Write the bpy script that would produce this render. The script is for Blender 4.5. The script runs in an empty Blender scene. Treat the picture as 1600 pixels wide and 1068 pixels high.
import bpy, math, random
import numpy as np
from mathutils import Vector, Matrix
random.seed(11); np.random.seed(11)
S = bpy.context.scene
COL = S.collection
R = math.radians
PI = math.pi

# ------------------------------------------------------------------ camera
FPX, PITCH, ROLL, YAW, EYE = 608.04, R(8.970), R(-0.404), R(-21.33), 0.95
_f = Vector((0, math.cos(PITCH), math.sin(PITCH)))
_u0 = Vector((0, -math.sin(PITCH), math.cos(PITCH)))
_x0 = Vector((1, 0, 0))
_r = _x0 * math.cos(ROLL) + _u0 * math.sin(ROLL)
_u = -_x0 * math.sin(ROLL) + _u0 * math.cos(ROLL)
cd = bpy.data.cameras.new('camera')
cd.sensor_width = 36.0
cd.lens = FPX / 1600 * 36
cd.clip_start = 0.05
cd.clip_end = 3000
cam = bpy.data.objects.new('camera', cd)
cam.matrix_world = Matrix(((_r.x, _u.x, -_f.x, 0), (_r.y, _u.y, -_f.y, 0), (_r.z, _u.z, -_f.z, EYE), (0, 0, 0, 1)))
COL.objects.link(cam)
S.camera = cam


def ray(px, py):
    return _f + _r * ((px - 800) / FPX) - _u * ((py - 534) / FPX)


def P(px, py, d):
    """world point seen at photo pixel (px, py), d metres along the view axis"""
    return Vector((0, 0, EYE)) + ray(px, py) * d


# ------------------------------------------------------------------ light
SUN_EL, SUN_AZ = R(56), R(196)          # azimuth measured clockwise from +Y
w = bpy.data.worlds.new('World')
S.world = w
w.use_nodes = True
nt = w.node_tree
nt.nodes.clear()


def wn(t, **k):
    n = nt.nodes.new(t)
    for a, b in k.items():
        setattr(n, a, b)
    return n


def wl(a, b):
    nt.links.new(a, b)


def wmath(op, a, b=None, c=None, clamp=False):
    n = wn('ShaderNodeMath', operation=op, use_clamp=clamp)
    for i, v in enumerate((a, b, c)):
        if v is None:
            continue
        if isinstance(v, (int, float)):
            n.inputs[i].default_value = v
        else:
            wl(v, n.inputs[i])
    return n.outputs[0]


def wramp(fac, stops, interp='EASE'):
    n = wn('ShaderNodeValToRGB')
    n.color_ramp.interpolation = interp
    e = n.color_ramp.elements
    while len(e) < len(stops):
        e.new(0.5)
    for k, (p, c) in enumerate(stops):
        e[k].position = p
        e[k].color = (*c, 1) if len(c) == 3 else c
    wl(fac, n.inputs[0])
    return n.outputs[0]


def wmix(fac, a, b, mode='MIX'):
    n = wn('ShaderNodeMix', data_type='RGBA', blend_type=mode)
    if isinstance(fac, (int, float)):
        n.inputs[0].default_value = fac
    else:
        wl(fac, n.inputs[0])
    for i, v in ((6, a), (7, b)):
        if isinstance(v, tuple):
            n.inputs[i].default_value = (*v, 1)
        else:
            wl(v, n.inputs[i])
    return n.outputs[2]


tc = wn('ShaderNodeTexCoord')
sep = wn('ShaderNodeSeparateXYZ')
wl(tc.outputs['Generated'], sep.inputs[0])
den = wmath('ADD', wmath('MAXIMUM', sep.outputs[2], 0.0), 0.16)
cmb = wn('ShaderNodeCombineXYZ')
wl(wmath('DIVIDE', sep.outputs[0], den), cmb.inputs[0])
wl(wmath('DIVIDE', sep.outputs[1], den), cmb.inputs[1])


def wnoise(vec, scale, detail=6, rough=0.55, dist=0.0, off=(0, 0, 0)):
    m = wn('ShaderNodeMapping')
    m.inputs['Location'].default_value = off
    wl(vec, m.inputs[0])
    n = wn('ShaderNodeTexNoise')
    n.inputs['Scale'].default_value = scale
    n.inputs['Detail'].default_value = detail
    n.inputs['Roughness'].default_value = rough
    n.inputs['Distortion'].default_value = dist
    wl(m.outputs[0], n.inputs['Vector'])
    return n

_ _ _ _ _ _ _

REQUIRED WORK: Output the complete data exactly as written.

REPLY:
Write the bpy script that would produce this render. The script is for Blender 4.5. The script runs in an empty Blender scene. Treat the picture as 1600 pixels wide and 1068 pixels high.
import bpy, math, random
import numpy as np
from mathutils import Vector, Matrix
random.seed(11); np.random.seed(11)
S = bpy.context.scene
COL = S.collection
R = math.radians
PI = math.pi

# ------------------------------------------------------------------ camera
FPX, PITCH, ROLL, YAW, EYE = 608.04, R(8.970), R(-0.404), R(-21.33), 0.95
_f = Vector((0, math.cos(PITCH), math.sin(PITCH)))
_u0 = Vector((0, -math.sin(PITCH), math.cos(PITCH)))
_x0 = Vector((1, 0, 0))
_r = _x0 * math.cos(ROLL) + _u0 * math.sin(ROLL)
_u = -_x0 * math.sin(ROLL) + _u0 * math.cos(ROLL)
cd = bpy.data.cameras.new('camera')
cd.sensor_width = 36.0
cd.lens = FPX / 1600 * 36
cd.clip_start = 0.05
cd.clip_end = 3000
cam = bpy.data.objects.new('camera', cd)
cam.matrix_world = Matrix(((_r.x, _u.x, -_f.x, 0), (_r.y, _u.y, -_f.y, 0), (_r.z, _u.z, -_f.z, EYE), (0, 0, 0, 1)))
COL.objects.link(cam)
S.camera = cam


def ray(px, py):
    return _f + _r * ((px - 800) / FPX) - _u * ((py - 534) / FPX)


def P(px, py, d):
    """world point seen at photo pixel (px, py), d metres along the view axis"""
    return Vector((0, 0, EYE)) + ray(px, py) * d


# ------------------------------------------------------------------ light
SUN_EL, SUN_AZ = R(56), R(196)          # azimuth measured clockwise from +Y
w = bpy.data.worlds.new('World')
S.world = w
w.use_nodes = True
nt = w.node_tree
nt.nodes.clear()


def wn(t, **k):
    n = nt.nodes.new(t)
    for a, b in k.items():
        setattr(n, a, b)
    return n


def wl(a, b):
    nt.links.new(a, b)


def wmath(op, a, b=None, c=None, clamp=False):
    n = wn('ShaderNodeMath', operation=op, use_clamp=clamp)
    for i, v in enumerate((a, b, c)):
        if v is None:
            continue
        if isinstance(v, (int, float)):
            n.inputs[i].default_value = v
        else:
            wl(v, n.inputs[i])
    return n.outputs[0]


def wramp(fac, stops, interp='EASE'):
    n = wn('ShaderNodeValToRGB')
    n.color_ramp.interpolation = interp
    e = n.color_ramp.elements
    while len(e) < len(stops):
        e.new(0.5)
    for k, (p, c) in enumerate(stops):
        e[k].position = p
        e[k].color = (*c, 1) if len(c) == 3 else c
    wl(fac, n.inputs[0])
    return n.outputs[0]


def wmix(fac, a, b, mode='MIX'):
    n = wn('ShaderNodeMix', data_type='RGBA', blend_type=mode)
    if isinstance(fac, (int, float)):
        n.inputs[0].default_value = fac
    else:
        wl(fac, n.inputs[0])
    for i, v in ((6, a), (7, b)):
        if isinstance(v, tuple):
            n.inputs[i].default_value = (*v, 1)
        else:
            wl(v, n.inputs[i])
    return n.outputs[2]


tc = wn('ShaderNodeTexCoord')
sep = wn('ShaderNodeSeparateXYZ')
wl(tc.outputs['Generated'], sep.inputs[0])
den = wmath('ADD', wmath('MAXIMUM', sep.outputs[2], 0.0), 0.16)
cmb = wn('ShaderNodeCombineXYZ')
wl(wmath('DIVIDE', sep.outputs[0], den), cmb.inputs[0])
wl(wmath('DIVIDE', sep.outputs[1], den), cmb.inputs[1])


def wnoise(vec, scale, detail=6, rough=0.55, dist=0.0, off=(0, 0, 0)):
    m = wn('ShaderNodeMapping')
    m.inputs['Location'].default_value = off
    wl(vec, m.inputs[0])
    n = wn('ShaderNodeTexNoise')
    n.inputs['Scale'].default_value = scale
    n.inputs['Detail'].default_value = detail
    n.inputs['Roughness'].default_value = rough
    n.inputs['Distortion'].default_value = dist
    wl(m.outputs[0], n.inputs['Vector'])
    return n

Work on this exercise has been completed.